The big surprise was the absence of Mahmoud Jibril, leader of the National Forces Alliance (NFA) who is reported to agreed to turn up. He was represented by Hafez Gaddour

 

There were no woman.

 

The Algerian hosts were confident about the gathering and one official, ignoring what had already gone before in Geneva, Ghadames and Morocco, claimed it was the beginning of a process that would develop.

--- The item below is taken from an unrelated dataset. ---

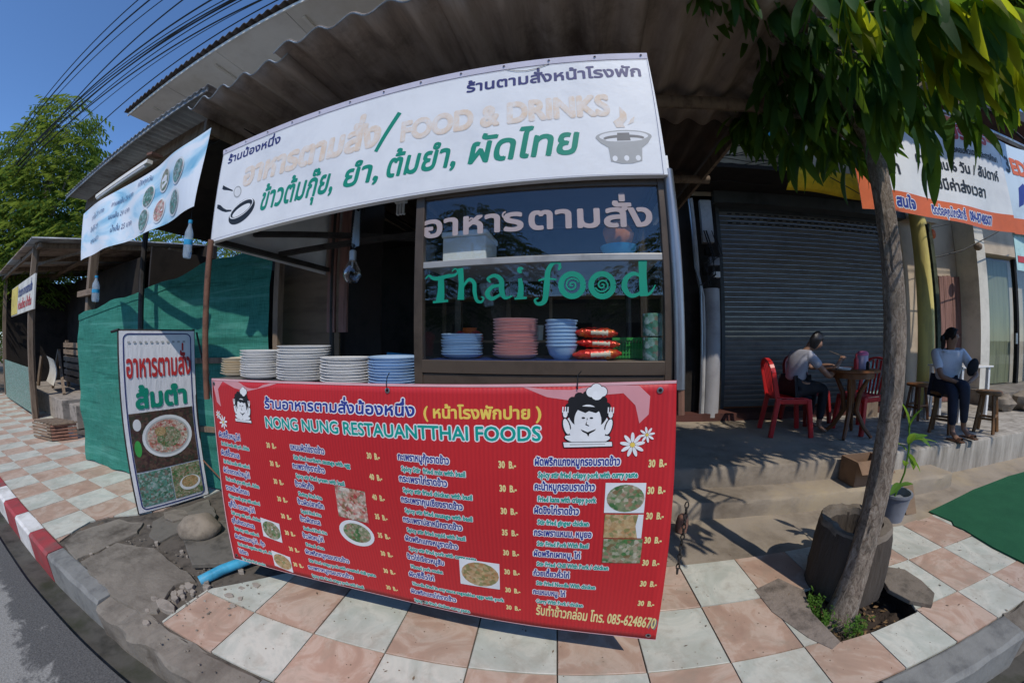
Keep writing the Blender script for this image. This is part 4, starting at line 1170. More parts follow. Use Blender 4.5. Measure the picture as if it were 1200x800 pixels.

“We are reasonably optimistic, and we are working to ensure that dialogue between the Libyan brothers will help resolve the crisis in Libya,” Algerian Foreign Minister Ramtane Lamamra had said on Sunday.

 

According to Messahel, it was Libyans who had called for the meeting to be in Algeria. Last week he disclosed that 200 Libyan political figures had met recently there but did not say when, where, who was involved or what was discussed or agreed.

 

The Algerian optimism contrasted with the negative stand by Libya Dawn in Tripoli.

 

In a statement put out last night by its media office, it said it opposed the meeting not would accept any decisions made by it. However, it also said that that dialogue was important and that it had to be based on the principles of the 17 February Revolution.

 

Noting that Algeria had supported Qaddafi during the revolution, it attacked those political parties formed since then, accusing them of damaging the country because of their pursuit of power. It specifically mentioned the NFA, J&C and the National Front Party.

 

Power sharing involving political parties had been a disaster, the statement said. It had produced the Ali Zeidan government, it alleged, which it said had been a disaster. Criticising the three parties separately, it accused the NFA of trying to return Qaddafi officials and supporter to power, the J&C members of putting their loyalty to their organization above that to Libya and the National Front Party of being responsible for Ali Zeidan and Khalifa Hafter which the statement called enemies of the country.

 

Despite the accusation, neither Zeidan nor Hafter were members of the National Front.

 

The statement demonstrates the Byzantine complexity of the Libya crisis. It criticises the Brotherhood’s party but without the J&C there could be no continuing General National Congress which Libya Dawn says it supports as the only legitimate legislature in the country  – although many observers see the GNC as merely a front for the LD’s military grip of Tripoli and places.